O’Neill School of Public and Environmental Affairs

Expert Bio

Assistant professor Landon Yoder joined the O’Neill School of Public and Environmental Affairs in 2019 after two years as a post-doctoral fellow on intensively managed landscapes at IU. He is trained as a human-environment geographer and focuses on how farmers, government and society cooperate to navigate tradeoffs between agricultural production and conservation, with a focus on water quality. His work combines both social and natural science data and spatial analysis to examine how biophysical conditions, social dynamics and institutional arrangements jointly influence environmental change.

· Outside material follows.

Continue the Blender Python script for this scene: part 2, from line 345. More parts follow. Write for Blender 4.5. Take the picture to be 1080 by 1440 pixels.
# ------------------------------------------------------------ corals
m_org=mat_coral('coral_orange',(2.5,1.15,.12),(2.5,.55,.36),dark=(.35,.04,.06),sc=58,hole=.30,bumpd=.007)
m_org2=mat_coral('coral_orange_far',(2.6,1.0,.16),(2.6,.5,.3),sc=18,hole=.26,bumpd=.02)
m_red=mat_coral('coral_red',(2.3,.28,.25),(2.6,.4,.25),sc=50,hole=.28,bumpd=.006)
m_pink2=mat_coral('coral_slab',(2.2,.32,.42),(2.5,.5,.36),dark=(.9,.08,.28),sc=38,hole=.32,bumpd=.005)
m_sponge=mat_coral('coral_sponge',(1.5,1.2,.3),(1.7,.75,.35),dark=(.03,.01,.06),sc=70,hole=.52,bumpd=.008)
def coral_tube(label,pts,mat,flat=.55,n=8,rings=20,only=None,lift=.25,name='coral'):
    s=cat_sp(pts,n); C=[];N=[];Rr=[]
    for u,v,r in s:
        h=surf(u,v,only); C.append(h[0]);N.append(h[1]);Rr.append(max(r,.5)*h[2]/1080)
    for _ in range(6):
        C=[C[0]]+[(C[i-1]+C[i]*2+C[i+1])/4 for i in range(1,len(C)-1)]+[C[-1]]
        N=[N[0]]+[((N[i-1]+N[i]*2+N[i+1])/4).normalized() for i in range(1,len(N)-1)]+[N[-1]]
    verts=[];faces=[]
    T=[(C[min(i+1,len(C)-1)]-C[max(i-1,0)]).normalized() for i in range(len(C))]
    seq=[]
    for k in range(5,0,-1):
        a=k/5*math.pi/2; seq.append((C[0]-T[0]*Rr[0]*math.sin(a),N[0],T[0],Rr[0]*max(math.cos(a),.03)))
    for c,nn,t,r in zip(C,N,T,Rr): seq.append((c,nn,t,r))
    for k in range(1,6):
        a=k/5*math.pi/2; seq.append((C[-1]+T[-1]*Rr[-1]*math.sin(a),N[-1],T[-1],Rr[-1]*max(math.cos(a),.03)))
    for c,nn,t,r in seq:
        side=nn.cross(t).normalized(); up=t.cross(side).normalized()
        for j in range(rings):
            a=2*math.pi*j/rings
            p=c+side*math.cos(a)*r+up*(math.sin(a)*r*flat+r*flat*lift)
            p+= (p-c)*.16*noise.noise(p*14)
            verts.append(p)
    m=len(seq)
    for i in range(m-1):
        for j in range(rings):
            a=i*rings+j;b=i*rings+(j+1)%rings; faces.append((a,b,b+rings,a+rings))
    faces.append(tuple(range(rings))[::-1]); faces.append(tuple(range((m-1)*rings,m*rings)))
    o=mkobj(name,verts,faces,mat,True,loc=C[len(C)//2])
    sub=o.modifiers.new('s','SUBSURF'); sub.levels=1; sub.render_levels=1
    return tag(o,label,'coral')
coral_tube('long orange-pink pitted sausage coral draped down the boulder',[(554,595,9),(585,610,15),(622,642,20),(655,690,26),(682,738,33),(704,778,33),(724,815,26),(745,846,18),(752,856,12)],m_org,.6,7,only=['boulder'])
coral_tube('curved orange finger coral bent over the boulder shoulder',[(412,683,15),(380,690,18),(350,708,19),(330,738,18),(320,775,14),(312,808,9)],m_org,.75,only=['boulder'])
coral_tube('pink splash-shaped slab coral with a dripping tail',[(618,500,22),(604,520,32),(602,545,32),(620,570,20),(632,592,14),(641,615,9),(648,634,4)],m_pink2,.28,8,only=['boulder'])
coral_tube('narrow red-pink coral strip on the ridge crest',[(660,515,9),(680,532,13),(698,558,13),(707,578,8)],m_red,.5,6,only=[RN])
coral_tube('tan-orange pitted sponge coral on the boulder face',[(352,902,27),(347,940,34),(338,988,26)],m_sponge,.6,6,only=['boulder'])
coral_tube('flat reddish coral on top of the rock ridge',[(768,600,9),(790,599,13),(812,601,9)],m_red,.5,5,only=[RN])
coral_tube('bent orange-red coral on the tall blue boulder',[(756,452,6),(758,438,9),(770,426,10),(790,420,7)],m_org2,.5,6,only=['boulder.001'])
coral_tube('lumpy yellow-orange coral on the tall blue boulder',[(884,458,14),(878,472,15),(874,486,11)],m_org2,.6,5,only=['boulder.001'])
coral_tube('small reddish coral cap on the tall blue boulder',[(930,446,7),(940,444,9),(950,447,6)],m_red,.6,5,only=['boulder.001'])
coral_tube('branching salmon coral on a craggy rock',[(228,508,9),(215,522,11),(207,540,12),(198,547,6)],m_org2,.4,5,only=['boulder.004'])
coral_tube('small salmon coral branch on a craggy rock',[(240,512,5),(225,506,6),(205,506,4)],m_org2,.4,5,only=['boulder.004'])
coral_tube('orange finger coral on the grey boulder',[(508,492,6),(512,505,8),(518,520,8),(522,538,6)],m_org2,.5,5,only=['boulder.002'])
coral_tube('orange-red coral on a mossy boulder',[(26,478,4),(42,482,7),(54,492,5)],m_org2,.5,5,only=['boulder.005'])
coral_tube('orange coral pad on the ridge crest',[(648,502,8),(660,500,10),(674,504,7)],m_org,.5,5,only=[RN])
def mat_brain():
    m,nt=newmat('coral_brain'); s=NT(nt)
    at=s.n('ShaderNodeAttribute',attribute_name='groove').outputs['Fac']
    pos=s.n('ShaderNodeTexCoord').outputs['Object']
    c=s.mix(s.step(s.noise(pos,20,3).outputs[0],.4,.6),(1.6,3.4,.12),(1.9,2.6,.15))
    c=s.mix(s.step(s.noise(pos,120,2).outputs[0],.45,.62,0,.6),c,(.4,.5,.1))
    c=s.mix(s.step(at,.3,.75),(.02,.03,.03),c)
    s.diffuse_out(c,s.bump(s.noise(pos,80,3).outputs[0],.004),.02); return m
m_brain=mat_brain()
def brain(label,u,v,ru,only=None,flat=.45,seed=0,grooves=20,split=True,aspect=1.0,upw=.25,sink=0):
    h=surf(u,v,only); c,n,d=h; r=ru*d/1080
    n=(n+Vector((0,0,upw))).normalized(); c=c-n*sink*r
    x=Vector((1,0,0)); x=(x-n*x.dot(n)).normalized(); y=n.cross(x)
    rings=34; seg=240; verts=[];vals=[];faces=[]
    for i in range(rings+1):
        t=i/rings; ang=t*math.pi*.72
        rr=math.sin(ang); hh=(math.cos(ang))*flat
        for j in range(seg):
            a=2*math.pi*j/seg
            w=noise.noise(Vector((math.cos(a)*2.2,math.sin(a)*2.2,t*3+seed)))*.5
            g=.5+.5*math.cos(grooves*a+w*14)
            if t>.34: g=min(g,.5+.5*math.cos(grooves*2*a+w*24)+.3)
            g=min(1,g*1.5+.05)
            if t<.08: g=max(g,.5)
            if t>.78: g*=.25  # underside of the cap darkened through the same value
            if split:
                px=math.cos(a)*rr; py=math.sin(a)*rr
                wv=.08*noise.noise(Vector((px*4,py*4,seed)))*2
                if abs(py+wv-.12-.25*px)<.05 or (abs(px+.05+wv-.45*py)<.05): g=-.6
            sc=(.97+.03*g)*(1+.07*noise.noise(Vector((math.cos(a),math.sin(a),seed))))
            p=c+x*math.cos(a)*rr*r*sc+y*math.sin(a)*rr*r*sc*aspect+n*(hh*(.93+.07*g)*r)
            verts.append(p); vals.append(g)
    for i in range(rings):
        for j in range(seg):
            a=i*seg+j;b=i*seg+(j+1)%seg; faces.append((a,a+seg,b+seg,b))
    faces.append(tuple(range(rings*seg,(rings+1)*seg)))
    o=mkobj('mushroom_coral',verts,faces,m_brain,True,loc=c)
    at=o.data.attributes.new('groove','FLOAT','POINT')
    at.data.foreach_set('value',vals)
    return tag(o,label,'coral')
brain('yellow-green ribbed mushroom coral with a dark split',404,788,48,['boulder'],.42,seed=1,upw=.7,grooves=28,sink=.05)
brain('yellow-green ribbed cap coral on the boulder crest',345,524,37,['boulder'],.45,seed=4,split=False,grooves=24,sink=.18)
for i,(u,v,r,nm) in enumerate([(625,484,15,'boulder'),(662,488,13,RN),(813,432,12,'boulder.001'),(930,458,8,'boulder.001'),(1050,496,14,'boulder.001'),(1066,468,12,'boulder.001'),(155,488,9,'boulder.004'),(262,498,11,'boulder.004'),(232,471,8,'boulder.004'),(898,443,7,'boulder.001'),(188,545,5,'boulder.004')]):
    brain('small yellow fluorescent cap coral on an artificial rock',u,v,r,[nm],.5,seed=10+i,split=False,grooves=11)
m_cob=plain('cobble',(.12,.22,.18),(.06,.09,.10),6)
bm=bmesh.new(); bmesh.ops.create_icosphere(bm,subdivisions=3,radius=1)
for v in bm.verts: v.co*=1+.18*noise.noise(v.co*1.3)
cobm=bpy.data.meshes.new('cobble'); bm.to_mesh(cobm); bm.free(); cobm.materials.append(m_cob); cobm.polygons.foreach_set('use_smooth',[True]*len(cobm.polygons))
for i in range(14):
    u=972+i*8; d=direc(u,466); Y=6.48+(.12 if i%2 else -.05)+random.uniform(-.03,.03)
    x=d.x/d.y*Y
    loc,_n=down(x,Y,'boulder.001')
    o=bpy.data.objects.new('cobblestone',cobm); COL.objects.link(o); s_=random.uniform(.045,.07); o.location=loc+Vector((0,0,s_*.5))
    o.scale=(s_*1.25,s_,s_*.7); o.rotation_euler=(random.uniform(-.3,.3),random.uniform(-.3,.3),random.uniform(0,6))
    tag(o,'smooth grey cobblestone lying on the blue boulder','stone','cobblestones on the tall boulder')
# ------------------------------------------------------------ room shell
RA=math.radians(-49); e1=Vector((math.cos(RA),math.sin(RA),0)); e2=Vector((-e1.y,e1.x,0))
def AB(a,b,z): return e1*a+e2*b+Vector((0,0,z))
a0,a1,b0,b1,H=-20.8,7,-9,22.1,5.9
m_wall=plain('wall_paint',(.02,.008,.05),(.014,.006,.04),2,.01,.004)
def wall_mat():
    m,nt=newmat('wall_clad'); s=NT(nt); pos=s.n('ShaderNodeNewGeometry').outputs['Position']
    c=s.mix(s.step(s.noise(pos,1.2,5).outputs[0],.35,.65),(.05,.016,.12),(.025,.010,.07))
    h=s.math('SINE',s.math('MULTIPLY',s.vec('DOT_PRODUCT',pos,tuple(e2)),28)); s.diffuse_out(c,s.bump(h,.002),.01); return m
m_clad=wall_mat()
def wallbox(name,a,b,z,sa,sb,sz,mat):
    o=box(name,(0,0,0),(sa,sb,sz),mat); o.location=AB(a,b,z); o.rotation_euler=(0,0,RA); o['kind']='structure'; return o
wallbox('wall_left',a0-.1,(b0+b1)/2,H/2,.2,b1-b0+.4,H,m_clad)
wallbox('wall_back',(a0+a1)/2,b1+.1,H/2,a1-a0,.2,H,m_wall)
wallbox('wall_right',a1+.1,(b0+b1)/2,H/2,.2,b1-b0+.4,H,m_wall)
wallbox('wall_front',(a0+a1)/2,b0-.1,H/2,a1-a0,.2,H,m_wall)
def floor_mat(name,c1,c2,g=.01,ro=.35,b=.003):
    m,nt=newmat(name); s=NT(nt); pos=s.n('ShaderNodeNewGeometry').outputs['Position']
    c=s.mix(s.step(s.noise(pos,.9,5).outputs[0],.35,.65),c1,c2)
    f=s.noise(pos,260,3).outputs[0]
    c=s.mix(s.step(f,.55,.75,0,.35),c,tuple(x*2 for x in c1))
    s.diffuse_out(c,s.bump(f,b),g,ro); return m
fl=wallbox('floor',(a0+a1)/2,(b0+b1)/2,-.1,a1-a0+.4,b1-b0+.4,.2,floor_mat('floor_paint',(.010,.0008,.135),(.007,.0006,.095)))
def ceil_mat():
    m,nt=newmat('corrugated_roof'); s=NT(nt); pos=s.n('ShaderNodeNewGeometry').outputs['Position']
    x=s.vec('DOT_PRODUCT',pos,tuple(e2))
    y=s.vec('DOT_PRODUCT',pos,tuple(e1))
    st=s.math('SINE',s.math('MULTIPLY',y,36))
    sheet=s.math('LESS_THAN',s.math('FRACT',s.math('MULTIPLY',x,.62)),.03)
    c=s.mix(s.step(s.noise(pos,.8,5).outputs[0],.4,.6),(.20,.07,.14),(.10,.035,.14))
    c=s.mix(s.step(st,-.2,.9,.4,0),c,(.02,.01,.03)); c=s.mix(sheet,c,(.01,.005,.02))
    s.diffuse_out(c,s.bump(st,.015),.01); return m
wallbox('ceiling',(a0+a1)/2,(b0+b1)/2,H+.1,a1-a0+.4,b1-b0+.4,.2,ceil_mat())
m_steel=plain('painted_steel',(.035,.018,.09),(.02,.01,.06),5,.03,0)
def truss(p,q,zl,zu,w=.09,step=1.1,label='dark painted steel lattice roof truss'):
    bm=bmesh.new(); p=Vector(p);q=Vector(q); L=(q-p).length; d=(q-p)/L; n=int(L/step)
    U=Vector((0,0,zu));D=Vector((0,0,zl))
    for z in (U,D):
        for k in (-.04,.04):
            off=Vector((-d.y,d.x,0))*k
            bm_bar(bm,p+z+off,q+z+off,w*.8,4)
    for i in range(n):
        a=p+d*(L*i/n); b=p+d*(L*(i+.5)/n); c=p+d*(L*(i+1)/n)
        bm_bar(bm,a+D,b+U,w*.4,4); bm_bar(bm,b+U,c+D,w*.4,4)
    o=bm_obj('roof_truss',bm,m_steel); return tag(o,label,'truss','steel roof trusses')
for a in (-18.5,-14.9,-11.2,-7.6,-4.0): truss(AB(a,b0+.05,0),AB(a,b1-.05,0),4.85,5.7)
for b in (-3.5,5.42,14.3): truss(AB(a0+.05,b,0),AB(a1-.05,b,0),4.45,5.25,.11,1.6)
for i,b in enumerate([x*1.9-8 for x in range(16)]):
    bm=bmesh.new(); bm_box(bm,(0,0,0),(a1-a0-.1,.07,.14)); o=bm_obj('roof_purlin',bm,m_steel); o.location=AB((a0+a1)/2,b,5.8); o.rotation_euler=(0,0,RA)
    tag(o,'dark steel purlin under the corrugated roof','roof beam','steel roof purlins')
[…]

His research has demonstrated the important effects of joint legal compliance and public monitoring data in promoting knowledge exchanges and drawing on social norms to promote the adoption of conservation practices in farming communities. His current research is focused on collaborative watershed governance among local governments in Iowa and cover crop adoption by farmers in Indiana.

Previously, Yoder worked as an editor with the Environmental Law Institute in Washington, D.C., and volunteered with the Peace Corps as a community development worker in St. Lucia.

He earned his Ph.D. in geography and his MPA with a focus on economic development and policy analysis from Indiana University. At the undergraduate level, he studied history at Goshen College.

Areas of Expertise

Collective action, farmer decision-making, pro-environmental farm management practices, collaborative governance.